● **Input for this task**:
--
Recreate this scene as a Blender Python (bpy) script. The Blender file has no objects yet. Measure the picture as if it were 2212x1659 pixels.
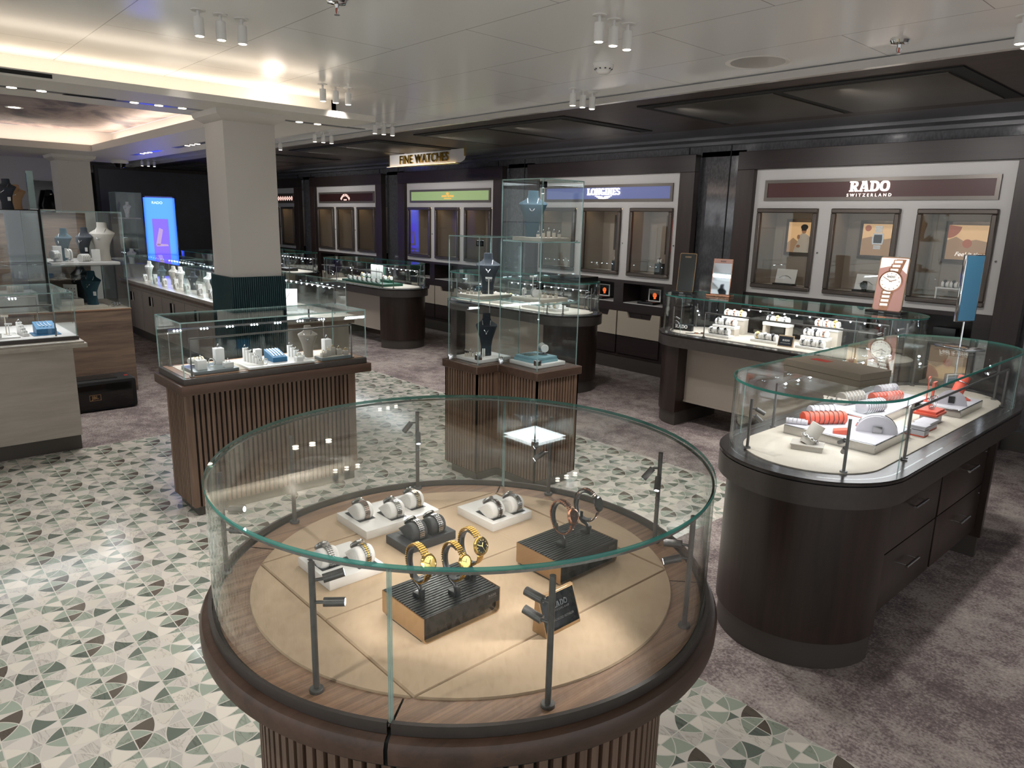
import bpy, bmesh, math, random
from mathutils import Vector, Matrix
PI = math.pi
sc = bpy.context.scene
COL = sc.collection
rnd = random.Random(7)
R = math.radians

# ------------------------------------------------------------------ materials
class NT:
    def __init__(s, name):
        s.m = bpy.data.materials.new(name); s.m.use_nodes = True
        s.t = s.m.node_tree; s.n = s.t.nodes; s.n.clear()
        s.out = s.n.new('ShaderNodeOutputMaterial')
    def new(s, ty, **kw):
        n = s.n.new(ty)
        for k, v in kw.items():
            if k.startswith('_'): setattr(n, k[1:], v)
            else:
                key = int(k[1:]) if k[0] == 'i' and k[1:].isdigit() else k.replace('__', ' ')
                if isinstance(v, bpy.types.NodeSocket): s.t.links.new(v, n.inputs[key])
                else: n.inputs[key].default_value = v
        return n
    def link(s, a, b): s.t.links.new(a, b)
    def math(s, op, a, b=0.0, c=None):
        n = s.n.new('ShaderNodeMath'); n.operation = op
        for i, v in enumerate((a, b, c)):
            if v is None: continue
            if isinstance(v, (int, float)): n.inputs[i].default_value = v
            else: s.t.links.new(v, n.inputs[i])
        return n.outputs[0]
    def ramp(s, fac, stops, interp='LINEAR'):
        n = s.n.new('ShaderNodeValToRGB'); n.color_ramp.interpolation = interp
        e = n.color_ramp.elements
        while len(e) > 1: e.remove(e[-1])
        for i, (p, c) in enumerate(stops):
            el = e[0] if i == 0 else e.new(p)
            el.position = p; el.color = (*c, 1)
        s.t.links.new(fac, n.inputs[0]); return n.outputs[0]
    def mix(s, fac, a, b):
        n = s.n.new('ShaderNodeMix'); n.data_type = 'RGBA'
        for i, v in ((0, fac), (6, a), (7, b)):
            if isinstance(v, bpy.types.NodeSocket): s.t.links.new(v, n.inputs[i])
            else: n.inputs[i].default_value = v if i == 0 else (*v, 1)
        return n.outputs[2]
    def bsdf(s, color, rough=.5, metal=0.0, **kw):
        b = s.new('ShaderNodeBsdfPrincipled')
        for k, v in (('Base Color', color), ('Roughness', rough), ('Metallic', metal)):
            if isinstance(v, bpy.types.NodeSocket): s.link(v, b.inputs[k])
            else: b.inputs[k].default_value = (*v, 1) if k == 'Base Color' else v
        for k, v in kw.items():
            k = k.replace('__', ' ')
            if isinstance(v, bpy.types.NodeSocket): s.link(v, b.inputs[k])
            else: b.inputs[k].default_value = v
        s.link(b.outputs[0], s.out.inputs[0]); return b

def srgb(h):
    h = h.lstrip('#'); c = [int(h[i:i+2], 16)/255 for i in (0, 2, 4)]
    return tuple(x/12.92 if x <= .04045 else ((x+.055)/1.055)**2.4 for x in c)

MATS = {}
def plain(name, col, rough=.5, metal=0.0, noise=0.0, scale=30, **kw):
    t = NT(name)
    c = srgb(col) if isinstance(col, str) else col
    if noise:
        tc = t.new('ShaderNodeTexCoord')
        nz = t.new('ShaderNodeTexNoise', Vector=tc.outputs['Object'], Scale=scale, Detail=4.0)
        c = t.ramp(nz.outputs[0], [(.3, tuple(x*(1-noise) for x in c)), (.7, tuple(min(1, x*(1+noise)) for x in c))])
    t.bsdf(c, rough, metal, **kw); MATS[name] = t.m; return t.m

def wood(name, a, b, rough=.4, axis='Z', scale=1.0, streak=14, bump=.0):
    """streaky wood: grain runs along the axis"""
    t = NT(name); tc = t.new('ShaderNodeTexCoord')
    sv = {'X': (1.2, streak, streak), 'Y': (streak, 1.2, streak), 'Z': (streak, streak, 1.2)}[axis]
    mp = t.new('ShaderNodeMapping', Vector=tc.outputs['Object'], Scale=tuple(v*scale for v in sv))
    n1 = t.new('ShaderNodeTexNoise', Vector=mp.outputs[0], Scale=1.0, Detail=6.0, Roughness=.6, Distortion=.6)
    mp2 = t.new('ShaderNodeMapping', Vector=tc.outputs['Object'], Scale=tuple(v*scale*5 for v in sv))
    n2 = t.new('ShaderNodeTexNoise', Vector=mp2.outputs[0], Scale=1.0, Detail=3.0)
    f = t.math('ADD', t.math('MULTIPLY', n1.outputs[0], .75), t.math('MULTIPLY', n2.outputs[0], .25))
    c = t.ramp(f, [(.34, srgb(a)), (.62, srgb(b))])
    t.bsdf(c, rough); MATS[name] = t.m; return t.m

def emit(name, col, strength):
    t = NT(name); e = t.new('ShaderNodeEmission', Color=(*srgb(col), 1), Strength=strength)
    t.link(e.outputs[0], t.out.inputs[0]); MATS[name] = t.m; return t.m

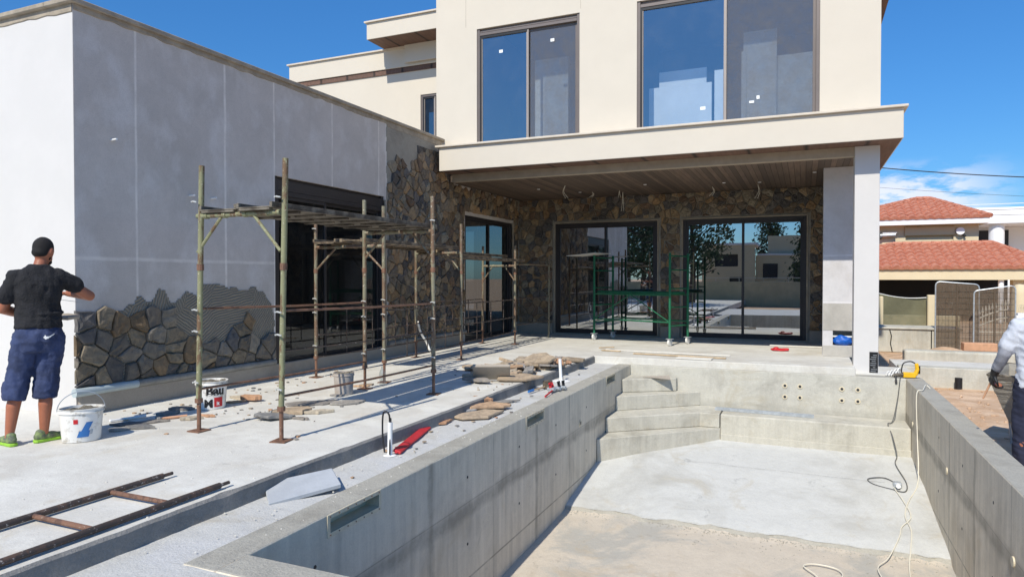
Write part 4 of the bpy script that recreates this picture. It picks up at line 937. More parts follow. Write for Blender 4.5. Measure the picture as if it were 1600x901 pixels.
--
● **What is required**:
Look through the listing and extract every line with "scene" in it.

● **Result**:
Recreate this scene as a Blender Python (bpy) script. The Blender file has no objects yet. Measure the picture as if it were 2212x1659 pixels.
sc = bpy.context.scene